Mark Dodd, Gleno – Ironically, it is neglect which has produced independent East Timor's first major export crop: world-class organic, forest-grown coffee.

While the rest of the world was adding pesticides to crops and developing agri-business, the fine Arabica coffee trees, planted more than 80 years ago by Portuguese colonisers, were slowly melting into the pristine East Timorese jungle.

Long abandoned, they grew wild under the jungle canopy and scattered along roadsides. Every year subsistence farmers turned out to pick their crop, usually selling off the beans to Indonesian officials at regulated prices that are now remembered with fondness.

The trees are now heavy with fruit, and the picking season has created a vital source of income for tens of thousands once-a-year coffee harvesters.

This fine, organic coffee has become East Timor's economic engine after much of its infrastructure was destroyed in 1999. But for the first time the farmers are competing in a deregulated market and facing a slump in coffee prices worldwide.

This season East Timor's biggest coffee buyer, the National Co-operative Business Association (NCBA) will pay between $A23 million and $28.8 million to farmers for what is expected to be a bumper crop of 10,000 tonnes of exportable green beans. But farmers say the price of about 19c a kilogram, or about 23" if delivered to the nearest processing centre, is too low.

In the soot-stained ruins of a former Indonesian government office last week more than 1,000 farmers and student supporters gathered to listen to two industry officials brought in to explain the downward price spiral.

What began peacefully as a dialogue quickly degenerated into a kangaroo court. The crowd accused one company of monopolising the trade and of being part of an international conspiracy to short change local farmers.

"If we don't get 30" a kilogram we'll burn your trucks and burn your warehouses," shouted Jacinto Maia, one of the meeting's organisers, to loud applause.

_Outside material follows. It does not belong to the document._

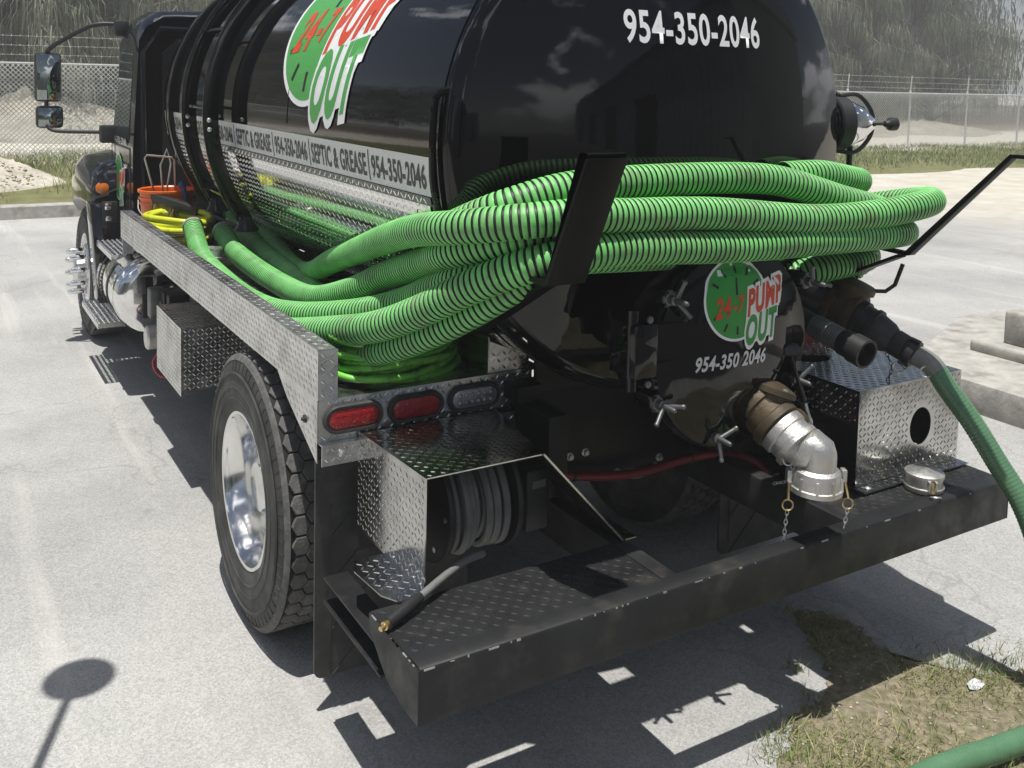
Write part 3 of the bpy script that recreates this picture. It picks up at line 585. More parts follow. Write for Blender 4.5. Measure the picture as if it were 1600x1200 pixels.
# ---- lettering
def text_mesh(txt, bold=.0, shear=0):
    cu = bpy.data.curves.new('t', 'FONT'); cu.body = txt; cu.size = 1; cu.offset = bold; cu.shear = shear; cu.resolution_u = 4; cu.fill_mode = 'FRONT'; cu.space_character = 1.02+bold*2.0
    o = bpy.data.objects.new('t', cu); COL.objects.link(o); bpy.context.view_layer.update()
    me = bpy.data.meshes.new_from_object(o.evaluated_get(bpy.context.evaluated_depsgraph_get())); bpy.data.objects.remove(o); bpy.data.curves.remove(cu); return me
def lettering(name, txt, box, fn, mtl, par, bold=.02, shear=0, rot=0, cell=.04, grow=0.0, outline=0):
    """text fitted into box=(u0,v0,u1,v1), rotated about its lower-left corner, then mapped by fn(u,v) -> xyz"""
    ref = text_mesh(txt, bold, shear); xs_ = [v.co.x for v in ref.vertices]; ys_ = [v.co.y for v in ref.vertices]; x0, x1, y0, y1 = min(xs_), max(xs_), min(ys_), max(ys_)
    me = ref
    if outline: me = text_mesh(txt, bold+outline, shear); 
    if outline:   # keep each letter where the thinner text has it
        mx_ = [v.co.x for v in me.vertices]; f = ((x1-x0)+2*outline)/(max(mx_)-min(mx_)); m0 = min(mx_)
        for v in me.vertices: v.co.x = (v.co.x-m0)*f+x0-outline
    sx_, sy_ = (box[2]-box[0])/(x1-x0), (box[3]-box[1])/(y1-y0); bm = bmesh.new(); bm.from_mesh(me); c, s_ = math.cos(rot), math.sin(rot)
    for v in bm.verts:
        u = (v.co.x-x0)*sx_; w = (v.co.y-y0)*sy_; v.co = Vector((box[0]+u, box[1]+w+u*math.tan(rot), 0))
    flat(name, bm, fn, mtl, par, cell)
def flat(name, bm, fn, mtl, par, cell=.04):
    us = [v.co.x for v in bm.verts]; vs_ = [v.co.y for v in bm.verts]
    for lo, hi, ax in ((min(us), max(us), 0), (min(vs_), max(vs_), 1)):
        t = math.floor(lo/cell)*cell+cell
        while t < hi:
            bmesh.ops.bisect_plane(bm, geom=bm.verts[:]+bm.edges[:]+bm.faces[:], plane_co=(t if ax == 0 else 0, t if ax else 0, 0), plane_no=(1 if ax == 0 else 0, 1 if ax else 0, 0)); t += cell
    for v in bm.verts: v.co = Vector(fn(v.co.x, v.co.y))
    me = bpy.data.meshes.new(name); bm.to_mesh(me); bm.free(); me.materials.append(MAT[mtl]); return link(name, me, par)
def disc(cu, cv, r, n=72):
    bm = bmesh.new(); bm.faces.new([bm.verts.new((cu+r*math.cos(2*PI*i/n), cv+r*math.sin(2*PI*i/n), 0)) for i in range(n)]); return bm
def poly(pts):
    bm = bmesh.new(); bm.faces.new([bm.verts.new((p[0], p[1], 0)) for p in pts]); return bm
def logo(fnl, r, par, cell, lift, bright=False):
    """clock badge with 24-7 PUMP OUT; fnl(u, v, lift) maps units of the clock radius"""
    F = lambda k_: (lambda u, v: fnl(u, v, lift*k_)); gr = 'green_vinyl_bright' if bright else 'green_vinyl'
    flat('logo_backing', disc(0, 0, 1.07), F(1), 'white_vinyl', par, cell)
    flat('clock_face', disc(0, 0, 1.0), F(2), gr, par, cell)
    for i in range(12):
        if i in (3, 4, 5, 9): continue
        a = PI/2-i*PI/6; d = Vector((math.cos(a), math.sin(a))); n_ = Vector((-d.y, d.x))*.035
        flat('clock_tick', poly([d*.68+n_, d*.68-n_, d*.9-n_, d*.9+n_]), F(3), 'black_vinyl', par, cell)
    flat('clock_hand', poly([(-.035, .12), (.035, .12), (.03, .56), (-.03, .56)]), F(3), 'black_vinyl', par, cell)
    PB, PR = (.33, -.50, 1.72, .20), math.radians(13); OB, OR = (.28, -1.26, 1.47, -.46), math.radians(9)
    flat('logo_backing', poly([(.40, -.50), (1.60, -.24), (1.78, .50), (.48, .18)]), F(3.5), 'white_vinyl', par, cell)
    flat('logo_backing', poly([(.36, -1.08), (.62, -1.16), (1.22, -1.02), (1.52, -.30), (.46, -.48)]), F(3.8), 'white_vinyl', par, cell)
    lettering('logo_backing', 'PUMP', PB, F(4.1), 'white_vinyl', par, .045, .22, PR, cell, outline=.10)
    lettering('logo_backing', 'OUT', OB, F(4.4), 'white_vinyl', par, .05, .22, OR, cell, outline=.10)
    lettering('lettering_pump', 'PUMP', PB, F(5.5), 'red_vinyl', par, .045, .22, PR, cell)
    lettering('lettering_out', 'OUT', OB, F(5.5), gr, par, .05, .22, OR, cell)
    lettering('lettering_hours', '24', (-.74, -.46, -.20, .08), F(4.2), 'red_vinyl', par, .035, .22, math.radians(4), cell)
    lettering('lettering_hours', '-7', (-.14, -.36, .26, .08), F(4.2), 'red_vinyl', par, .03, .22, math.radians(4), cell)
LR, LY, LS = .378, 1.87, .482
logo(lambda u, v, k_: cyl_pt(LY-u*LR, LS+v*LR, TR+.0015+k_), LR, tank, .1, .0007, True)
# side band text, repeating toward the front
def sfn(u, v): return cyl_pt(-u, v, TR+.0045)
seq = [('954-350-2046', 1.125, .69), ('SEPTIC & GREASE', 1.745, 1.175), ('954-350-2046', 2.225, 1.80), ('SEPTIC & GREASE', 2.85, 2.29), ('954-350-2046', 3.36, 2.92), ('SEPTIC & GREASE', 3.99, 3.43), ('954-350-2046', 4.48, 4.06)]
for t_, ya_, yb_ in seq: lettering('band_lettering', t_, (-ya_, -.145, -yb_, -.062), sfn, 'black_vinyl', tank, .03, 0, 0, .03)
for y in (1.15, 1.77, 2.255, 2.885, 3.395, 4.025): flat('band_divider', poly([(-y-.004, -.158), (-y+.004, -.158), (-y+.004, -.048), (-y-.004, -.048)]), sfn, 'black_vinyl', tank, .03)
lettering('capacity_lettering', 'ACAL', (-4.02, .15, -3.80, .22), sfn, 'white_vinyl', tank, .02, 0, 0, .03)
def hfn(lift): return lambda u, v: (u, headY(math.hypot(u, v-TZ))-lift, v)
lettering('phone_lettering', '954-350-2046', (-.31, 2.215, .275, 2.325), hfn(.003), 'white_vinyl', tank, .02, 0, 0, .06)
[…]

Many speakers and participants carried copies of a report from the British charity Oxfam contrasting record profits by international coffee companies while millions of coffee farmers in developing countries live in extreme poverty.

The NCBA director, Mr Sam Filiaci, strongly denied accusations his company was ripping off farmers. "This is caused by very low international prices, and we tried to explain this to the farmers. Unfortunately, the people who have to bear the brunt of the low prices are the producers."

Coffee is East Timor's only cash crop, with annual production of 7,000-10,000 tonnes, about 1 per cent of world production. But what East Timor has been able to create for itself is a valuable market niche; its highly prized organic-grown beans attract premium prices from coffee connoisseurs in Hamburg and Seattle-based Starbucks.